— BEGIN —

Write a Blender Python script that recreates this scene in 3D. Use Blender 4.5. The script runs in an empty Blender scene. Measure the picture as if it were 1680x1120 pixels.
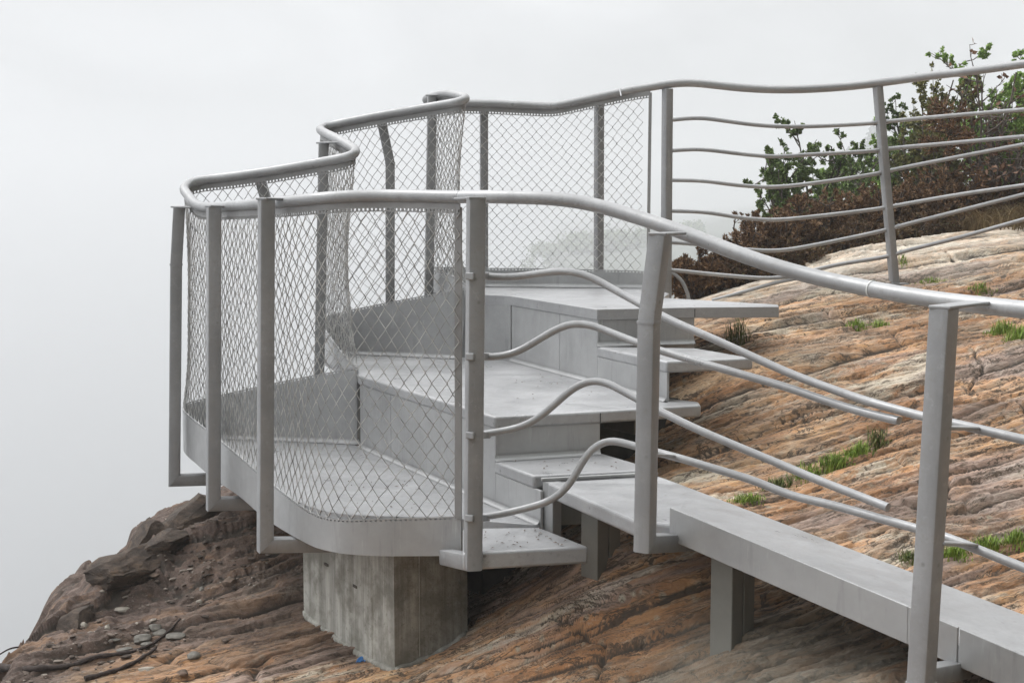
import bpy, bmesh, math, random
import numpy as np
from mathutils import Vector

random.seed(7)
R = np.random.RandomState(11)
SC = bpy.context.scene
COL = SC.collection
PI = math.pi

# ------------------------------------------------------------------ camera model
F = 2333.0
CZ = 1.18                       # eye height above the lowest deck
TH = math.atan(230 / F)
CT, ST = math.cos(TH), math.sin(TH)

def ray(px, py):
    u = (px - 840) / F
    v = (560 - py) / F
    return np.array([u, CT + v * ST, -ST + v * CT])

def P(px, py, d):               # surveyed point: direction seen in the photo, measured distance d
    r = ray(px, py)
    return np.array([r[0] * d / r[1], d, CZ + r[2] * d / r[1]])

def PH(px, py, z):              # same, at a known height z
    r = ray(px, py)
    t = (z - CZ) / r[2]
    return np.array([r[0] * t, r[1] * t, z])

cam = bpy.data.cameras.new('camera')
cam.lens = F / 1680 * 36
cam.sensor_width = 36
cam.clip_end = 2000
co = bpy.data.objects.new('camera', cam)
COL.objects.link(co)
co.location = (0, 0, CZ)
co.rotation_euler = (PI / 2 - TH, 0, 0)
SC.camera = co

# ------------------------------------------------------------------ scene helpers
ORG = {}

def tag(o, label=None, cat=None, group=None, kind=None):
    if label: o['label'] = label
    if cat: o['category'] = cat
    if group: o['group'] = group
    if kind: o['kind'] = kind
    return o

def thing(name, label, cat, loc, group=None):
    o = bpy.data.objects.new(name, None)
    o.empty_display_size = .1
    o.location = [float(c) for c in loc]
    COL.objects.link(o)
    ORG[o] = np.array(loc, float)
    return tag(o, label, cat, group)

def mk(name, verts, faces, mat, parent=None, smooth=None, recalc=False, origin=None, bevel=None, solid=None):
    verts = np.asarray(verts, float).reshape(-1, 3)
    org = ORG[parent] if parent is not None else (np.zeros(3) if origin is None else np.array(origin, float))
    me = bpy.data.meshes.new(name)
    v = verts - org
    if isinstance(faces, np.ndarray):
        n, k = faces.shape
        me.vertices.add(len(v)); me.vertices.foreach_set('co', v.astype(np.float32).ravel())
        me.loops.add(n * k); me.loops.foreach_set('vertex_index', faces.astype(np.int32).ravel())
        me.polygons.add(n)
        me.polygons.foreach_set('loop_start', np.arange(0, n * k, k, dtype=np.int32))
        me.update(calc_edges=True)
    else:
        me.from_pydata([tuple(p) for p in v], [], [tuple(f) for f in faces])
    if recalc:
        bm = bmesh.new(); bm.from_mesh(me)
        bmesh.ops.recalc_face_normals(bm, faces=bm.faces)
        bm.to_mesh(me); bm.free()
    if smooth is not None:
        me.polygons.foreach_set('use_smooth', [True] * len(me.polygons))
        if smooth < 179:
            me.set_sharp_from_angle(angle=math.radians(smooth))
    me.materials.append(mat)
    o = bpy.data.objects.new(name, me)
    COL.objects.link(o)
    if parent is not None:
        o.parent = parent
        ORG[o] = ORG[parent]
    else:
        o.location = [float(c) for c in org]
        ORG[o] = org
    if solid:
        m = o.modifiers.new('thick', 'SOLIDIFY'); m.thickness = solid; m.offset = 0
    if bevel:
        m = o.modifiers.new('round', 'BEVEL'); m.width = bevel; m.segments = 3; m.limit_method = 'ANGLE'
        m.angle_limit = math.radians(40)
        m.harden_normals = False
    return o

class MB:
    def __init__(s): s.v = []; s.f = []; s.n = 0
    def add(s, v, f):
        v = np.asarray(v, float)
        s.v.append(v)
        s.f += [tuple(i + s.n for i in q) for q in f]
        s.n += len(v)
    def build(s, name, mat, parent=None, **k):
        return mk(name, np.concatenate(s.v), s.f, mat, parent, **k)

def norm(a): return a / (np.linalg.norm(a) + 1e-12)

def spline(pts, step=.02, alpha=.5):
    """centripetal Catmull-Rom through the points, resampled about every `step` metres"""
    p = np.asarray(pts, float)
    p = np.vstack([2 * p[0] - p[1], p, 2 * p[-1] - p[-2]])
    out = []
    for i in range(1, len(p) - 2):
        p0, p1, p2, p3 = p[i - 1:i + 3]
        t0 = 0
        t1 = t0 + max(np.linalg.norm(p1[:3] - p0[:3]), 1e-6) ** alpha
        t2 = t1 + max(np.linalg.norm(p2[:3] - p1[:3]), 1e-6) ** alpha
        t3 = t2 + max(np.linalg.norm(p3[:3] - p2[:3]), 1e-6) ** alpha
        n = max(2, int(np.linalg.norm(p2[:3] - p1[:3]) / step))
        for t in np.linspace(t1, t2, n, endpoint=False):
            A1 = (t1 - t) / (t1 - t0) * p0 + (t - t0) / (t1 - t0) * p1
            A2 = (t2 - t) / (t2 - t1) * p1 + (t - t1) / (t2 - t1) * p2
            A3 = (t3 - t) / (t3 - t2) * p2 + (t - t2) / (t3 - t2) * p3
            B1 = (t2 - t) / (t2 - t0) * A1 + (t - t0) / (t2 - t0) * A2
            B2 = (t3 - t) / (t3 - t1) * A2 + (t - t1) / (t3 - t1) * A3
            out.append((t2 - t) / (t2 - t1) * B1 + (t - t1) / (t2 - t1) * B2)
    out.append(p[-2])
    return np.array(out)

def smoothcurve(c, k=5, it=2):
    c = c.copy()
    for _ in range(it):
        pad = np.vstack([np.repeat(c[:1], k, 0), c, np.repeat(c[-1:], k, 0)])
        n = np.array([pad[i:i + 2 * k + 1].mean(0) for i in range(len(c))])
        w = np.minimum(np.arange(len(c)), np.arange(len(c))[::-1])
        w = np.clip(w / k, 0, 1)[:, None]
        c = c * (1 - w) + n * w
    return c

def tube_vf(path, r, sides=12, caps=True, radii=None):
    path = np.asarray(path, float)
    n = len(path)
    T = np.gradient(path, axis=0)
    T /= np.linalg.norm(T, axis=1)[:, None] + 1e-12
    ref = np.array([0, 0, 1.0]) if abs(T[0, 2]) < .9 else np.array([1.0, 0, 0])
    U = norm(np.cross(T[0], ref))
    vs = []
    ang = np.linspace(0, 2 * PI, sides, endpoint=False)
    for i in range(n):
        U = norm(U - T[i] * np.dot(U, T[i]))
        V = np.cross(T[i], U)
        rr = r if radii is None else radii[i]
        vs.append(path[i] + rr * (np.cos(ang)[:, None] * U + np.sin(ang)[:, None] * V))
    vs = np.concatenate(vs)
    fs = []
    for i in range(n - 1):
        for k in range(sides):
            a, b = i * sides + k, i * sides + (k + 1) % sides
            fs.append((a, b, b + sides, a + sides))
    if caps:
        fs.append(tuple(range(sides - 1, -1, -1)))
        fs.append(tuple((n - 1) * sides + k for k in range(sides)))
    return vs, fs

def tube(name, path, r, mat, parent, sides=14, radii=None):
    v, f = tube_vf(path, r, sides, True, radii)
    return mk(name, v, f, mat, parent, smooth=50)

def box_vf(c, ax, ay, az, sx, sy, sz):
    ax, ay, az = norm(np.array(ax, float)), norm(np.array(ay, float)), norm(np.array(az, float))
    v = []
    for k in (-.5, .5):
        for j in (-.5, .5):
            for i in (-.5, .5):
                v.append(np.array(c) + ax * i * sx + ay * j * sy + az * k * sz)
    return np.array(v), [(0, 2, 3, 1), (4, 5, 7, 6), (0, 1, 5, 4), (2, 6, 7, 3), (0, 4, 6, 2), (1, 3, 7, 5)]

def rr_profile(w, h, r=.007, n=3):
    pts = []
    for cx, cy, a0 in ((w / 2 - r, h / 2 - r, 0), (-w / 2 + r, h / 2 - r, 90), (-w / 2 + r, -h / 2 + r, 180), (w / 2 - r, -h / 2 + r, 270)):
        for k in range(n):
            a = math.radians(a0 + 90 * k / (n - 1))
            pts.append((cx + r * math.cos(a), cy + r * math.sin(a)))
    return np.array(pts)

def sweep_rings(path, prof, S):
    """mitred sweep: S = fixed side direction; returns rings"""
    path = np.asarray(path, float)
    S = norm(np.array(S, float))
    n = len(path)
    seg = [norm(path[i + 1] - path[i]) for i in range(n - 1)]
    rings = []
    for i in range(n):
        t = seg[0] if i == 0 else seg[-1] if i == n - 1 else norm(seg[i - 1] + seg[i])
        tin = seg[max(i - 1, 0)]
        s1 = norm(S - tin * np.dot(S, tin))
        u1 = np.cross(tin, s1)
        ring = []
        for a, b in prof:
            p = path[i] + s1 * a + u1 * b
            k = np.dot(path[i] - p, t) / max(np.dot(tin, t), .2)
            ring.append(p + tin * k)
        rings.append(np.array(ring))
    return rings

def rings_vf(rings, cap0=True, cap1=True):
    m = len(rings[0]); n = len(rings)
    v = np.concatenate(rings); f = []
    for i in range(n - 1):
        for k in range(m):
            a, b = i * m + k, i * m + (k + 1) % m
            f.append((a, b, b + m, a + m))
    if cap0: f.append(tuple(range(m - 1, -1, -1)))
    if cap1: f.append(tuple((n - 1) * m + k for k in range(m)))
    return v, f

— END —

SHORT PROBLEM>
Reproduce the material above from its first line through the line containing "PI = math.pi", both ends included, and skip every picture.

WRITTEN ANSWER>
Write a Blender Python script that recreates this scene in 3D. Use Blender 4.5. The script runs in an empty Blender scene. Measure the picture as if it were 1680x1120 pixels.
import bpy, bmesh, math, random
import numpy as np
from mathutils import Vector

random.seed(7)
R = np.random.RandomState(11)
SC = bpy.context.scene
COL = SC.collection
PI = math.pi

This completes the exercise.